### [SOURCE DATA]
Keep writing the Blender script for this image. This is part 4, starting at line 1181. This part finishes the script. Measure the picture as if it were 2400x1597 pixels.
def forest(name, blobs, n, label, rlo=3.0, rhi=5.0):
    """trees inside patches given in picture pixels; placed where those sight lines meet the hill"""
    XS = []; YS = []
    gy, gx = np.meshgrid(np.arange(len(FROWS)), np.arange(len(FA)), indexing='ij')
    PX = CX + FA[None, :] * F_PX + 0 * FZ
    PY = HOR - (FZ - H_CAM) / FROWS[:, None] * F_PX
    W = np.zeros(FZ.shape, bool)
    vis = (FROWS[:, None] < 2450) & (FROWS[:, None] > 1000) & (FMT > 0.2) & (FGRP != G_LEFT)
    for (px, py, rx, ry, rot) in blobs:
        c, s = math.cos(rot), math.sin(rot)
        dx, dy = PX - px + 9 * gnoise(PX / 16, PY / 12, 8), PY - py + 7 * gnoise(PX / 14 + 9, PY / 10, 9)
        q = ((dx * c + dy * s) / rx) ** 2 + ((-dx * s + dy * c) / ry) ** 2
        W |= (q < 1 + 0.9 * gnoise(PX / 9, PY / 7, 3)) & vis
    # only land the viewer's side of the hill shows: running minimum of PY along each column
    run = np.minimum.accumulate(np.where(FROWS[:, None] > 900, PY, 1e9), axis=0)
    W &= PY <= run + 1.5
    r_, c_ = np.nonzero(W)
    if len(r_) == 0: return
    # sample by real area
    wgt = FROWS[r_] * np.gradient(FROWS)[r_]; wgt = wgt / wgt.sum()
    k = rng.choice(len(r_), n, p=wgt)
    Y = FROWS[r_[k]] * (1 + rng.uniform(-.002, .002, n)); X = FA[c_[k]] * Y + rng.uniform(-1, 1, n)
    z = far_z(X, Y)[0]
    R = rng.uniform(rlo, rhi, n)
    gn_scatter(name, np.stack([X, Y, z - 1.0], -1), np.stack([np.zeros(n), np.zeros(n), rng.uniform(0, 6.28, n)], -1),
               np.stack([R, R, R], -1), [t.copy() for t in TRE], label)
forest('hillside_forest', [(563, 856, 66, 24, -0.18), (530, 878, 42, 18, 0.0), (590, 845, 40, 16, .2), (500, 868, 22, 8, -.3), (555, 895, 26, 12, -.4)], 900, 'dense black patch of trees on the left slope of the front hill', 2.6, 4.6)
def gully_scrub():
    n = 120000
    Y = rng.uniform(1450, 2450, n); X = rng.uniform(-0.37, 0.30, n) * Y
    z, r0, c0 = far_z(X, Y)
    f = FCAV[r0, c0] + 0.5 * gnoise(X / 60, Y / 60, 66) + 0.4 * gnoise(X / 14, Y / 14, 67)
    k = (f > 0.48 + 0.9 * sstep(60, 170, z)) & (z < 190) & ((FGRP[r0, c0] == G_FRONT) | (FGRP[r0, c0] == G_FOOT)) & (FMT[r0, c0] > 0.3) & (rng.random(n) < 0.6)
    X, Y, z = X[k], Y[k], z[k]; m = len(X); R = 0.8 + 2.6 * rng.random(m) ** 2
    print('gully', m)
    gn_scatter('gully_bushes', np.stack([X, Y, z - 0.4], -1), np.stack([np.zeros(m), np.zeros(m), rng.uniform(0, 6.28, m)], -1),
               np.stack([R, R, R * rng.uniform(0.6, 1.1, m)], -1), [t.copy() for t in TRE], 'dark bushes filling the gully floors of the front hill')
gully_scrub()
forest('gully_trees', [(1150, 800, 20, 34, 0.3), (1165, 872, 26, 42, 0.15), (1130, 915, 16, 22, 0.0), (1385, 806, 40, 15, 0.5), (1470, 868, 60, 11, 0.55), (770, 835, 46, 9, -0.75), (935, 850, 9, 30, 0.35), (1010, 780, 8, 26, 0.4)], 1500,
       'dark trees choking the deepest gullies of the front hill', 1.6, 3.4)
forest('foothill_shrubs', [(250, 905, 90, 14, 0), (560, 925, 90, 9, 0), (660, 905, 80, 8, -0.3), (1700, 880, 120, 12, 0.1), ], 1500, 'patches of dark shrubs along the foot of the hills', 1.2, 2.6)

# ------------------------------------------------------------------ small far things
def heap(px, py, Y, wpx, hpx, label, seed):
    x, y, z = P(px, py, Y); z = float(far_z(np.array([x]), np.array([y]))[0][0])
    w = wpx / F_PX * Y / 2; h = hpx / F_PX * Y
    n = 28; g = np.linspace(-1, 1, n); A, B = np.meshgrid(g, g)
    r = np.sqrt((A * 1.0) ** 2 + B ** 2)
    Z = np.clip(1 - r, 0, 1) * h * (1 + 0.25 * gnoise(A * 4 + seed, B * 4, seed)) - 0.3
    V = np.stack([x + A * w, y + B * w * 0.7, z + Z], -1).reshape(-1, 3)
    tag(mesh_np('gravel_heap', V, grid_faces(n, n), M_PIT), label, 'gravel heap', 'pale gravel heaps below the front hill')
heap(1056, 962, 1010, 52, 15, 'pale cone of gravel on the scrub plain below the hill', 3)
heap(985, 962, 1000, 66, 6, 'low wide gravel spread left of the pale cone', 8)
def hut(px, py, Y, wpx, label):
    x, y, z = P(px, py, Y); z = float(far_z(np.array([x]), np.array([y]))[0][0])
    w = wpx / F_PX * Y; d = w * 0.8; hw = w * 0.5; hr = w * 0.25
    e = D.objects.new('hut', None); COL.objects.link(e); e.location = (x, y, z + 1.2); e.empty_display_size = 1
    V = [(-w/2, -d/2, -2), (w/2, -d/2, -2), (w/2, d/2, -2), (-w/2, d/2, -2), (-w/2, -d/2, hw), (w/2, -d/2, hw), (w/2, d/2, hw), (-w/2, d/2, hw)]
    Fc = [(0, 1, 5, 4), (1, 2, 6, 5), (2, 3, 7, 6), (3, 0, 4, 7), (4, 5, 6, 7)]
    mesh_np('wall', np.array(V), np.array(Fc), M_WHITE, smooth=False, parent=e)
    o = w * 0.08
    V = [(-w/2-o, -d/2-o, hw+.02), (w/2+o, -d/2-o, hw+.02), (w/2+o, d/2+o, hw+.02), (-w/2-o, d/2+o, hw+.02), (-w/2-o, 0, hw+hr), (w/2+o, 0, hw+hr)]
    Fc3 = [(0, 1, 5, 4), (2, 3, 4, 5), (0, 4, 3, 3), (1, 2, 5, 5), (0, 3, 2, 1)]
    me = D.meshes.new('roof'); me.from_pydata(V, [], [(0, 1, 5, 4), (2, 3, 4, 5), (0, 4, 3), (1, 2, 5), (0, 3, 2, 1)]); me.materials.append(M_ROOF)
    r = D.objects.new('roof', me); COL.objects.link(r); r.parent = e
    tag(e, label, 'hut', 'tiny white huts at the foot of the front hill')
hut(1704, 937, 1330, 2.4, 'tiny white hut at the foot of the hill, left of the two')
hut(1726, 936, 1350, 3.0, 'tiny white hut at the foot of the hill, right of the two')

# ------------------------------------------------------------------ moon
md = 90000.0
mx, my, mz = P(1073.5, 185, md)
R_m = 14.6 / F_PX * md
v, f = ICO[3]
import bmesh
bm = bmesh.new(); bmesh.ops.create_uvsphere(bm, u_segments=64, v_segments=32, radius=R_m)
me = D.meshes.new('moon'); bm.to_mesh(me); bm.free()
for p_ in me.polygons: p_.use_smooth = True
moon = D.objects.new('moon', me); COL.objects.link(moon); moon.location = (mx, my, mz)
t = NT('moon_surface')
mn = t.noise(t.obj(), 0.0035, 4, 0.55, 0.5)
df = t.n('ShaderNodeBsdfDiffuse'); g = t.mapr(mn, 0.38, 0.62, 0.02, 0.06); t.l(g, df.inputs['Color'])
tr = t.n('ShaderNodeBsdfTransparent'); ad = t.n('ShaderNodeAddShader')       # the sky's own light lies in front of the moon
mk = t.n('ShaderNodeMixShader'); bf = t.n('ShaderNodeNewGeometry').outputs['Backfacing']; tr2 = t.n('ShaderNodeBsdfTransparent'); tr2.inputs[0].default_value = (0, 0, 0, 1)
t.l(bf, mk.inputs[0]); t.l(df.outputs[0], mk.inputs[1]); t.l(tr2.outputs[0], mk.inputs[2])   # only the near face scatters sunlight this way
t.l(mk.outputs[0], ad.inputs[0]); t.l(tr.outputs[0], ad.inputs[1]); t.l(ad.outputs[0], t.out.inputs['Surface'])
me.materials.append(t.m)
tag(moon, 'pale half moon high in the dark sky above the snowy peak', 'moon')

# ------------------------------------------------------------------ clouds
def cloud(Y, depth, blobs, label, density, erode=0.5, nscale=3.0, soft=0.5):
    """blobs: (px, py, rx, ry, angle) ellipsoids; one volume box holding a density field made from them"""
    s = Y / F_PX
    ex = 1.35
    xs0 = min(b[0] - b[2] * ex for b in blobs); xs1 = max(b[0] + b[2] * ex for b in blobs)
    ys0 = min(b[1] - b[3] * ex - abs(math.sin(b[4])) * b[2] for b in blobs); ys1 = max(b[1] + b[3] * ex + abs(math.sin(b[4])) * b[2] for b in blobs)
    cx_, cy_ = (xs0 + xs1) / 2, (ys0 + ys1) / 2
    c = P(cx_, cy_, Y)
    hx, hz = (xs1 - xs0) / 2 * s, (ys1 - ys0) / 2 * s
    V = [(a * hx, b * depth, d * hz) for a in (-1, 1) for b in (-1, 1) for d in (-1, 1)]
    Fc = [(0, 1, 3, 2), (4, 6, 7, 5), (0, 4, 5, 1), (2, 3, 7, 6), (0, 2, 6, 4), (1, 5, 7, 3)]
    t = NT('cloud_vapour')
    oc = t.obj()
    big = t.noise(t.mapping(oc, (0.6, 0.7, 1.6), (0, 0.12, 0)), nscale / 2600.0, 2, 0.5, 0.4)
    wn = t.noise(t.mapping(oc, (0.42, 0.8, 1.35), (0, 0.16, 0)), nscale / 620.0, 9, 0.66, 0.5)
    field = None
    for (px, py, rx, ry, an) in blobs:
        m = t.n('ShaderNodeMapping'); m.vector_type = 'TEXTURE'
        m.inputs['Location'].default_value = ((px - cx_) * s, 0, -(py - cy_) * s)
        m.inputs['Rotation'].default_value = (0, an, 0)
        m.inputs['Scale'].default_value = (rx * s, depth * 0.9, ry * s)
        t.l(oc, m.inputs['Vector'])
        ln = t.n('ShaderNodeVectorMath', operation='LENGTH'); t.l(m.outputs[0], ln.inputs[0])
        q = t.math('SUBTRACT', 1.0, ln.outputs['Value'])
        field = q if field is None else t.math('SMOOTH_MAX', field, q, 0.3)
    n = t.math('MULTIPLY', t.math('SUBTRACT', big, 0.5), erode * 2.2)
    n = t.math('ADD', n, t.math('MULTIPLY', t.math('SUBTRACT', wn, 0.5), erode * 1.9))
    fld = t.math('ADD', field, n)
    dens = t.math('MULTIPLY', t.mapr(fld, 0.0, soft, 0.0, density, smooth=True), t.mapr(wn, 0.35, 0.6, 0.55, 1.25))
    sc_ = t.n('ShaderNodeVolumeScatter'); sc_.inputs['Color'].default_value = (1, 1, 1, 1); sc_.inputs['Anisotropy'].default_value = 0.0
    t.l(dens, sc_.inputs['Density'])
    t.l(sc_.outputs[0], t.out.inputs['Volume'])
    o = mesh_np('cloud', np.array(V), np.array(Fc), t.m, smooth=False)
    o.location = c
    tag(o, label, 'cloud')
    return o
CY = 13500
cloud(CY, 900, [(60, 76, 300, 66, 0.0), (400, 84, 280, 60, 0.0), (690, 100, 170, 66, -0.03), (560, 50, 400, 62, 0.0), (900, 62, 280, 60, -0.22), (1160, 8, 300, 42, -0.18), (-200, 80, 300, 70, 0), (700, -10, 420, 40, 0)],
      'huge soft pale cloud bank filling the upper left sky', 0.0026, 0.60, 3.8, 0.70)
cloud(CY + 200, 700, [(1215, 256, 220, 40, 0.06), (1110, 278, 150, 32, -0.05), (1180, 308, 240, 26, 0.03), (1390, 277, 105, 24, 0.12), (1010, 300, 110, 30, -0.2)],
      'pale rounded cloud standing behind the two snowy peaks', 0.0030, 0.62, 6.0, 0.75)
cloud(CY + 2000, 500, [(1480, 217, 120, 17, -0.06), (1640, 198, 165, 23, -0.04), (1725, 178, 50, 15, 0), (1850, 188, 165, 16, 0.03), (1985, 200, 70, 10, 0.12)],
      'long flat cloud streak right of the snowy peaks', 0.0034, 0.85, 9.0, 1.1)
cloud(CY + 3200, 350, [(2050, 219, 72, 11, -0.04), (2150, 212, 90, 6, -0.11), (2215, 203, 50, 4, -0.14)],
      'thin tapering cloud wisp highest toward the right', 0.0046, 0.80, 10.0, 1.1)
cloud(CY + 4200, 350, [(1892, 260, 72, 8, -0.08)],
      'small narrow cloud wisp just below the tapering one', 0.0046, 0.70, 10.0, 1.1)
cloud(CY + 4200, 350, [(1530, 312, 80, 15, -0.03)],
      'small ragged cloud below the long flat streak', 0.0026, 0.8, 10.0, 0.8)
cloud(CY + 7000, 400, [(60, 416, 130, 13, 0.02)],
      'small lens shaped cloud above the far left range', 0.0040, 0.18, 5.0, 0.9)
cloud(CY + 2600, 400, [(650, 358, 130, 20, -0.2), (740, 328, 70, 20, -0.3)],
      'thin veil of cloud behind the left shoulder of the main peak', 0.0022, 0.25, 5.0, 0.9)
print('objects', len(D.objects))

### [WHAT YOU ARE ASKED TO DO]
Return all lines containing the word "this".

### [FULL ANSWER]
Keep writing the Blender script for this image. This is part 4, starting at line 1181. This part finishes the script. Measure the picture as if it were 2400x1597 pixels.
t.l(bf, mk.inputs[0]); t.l(df.outputs[0], mk.inputs[1]); t.l(tr2.outputs[0], mk.inputs[2])   # only the near face scatters sunlight this way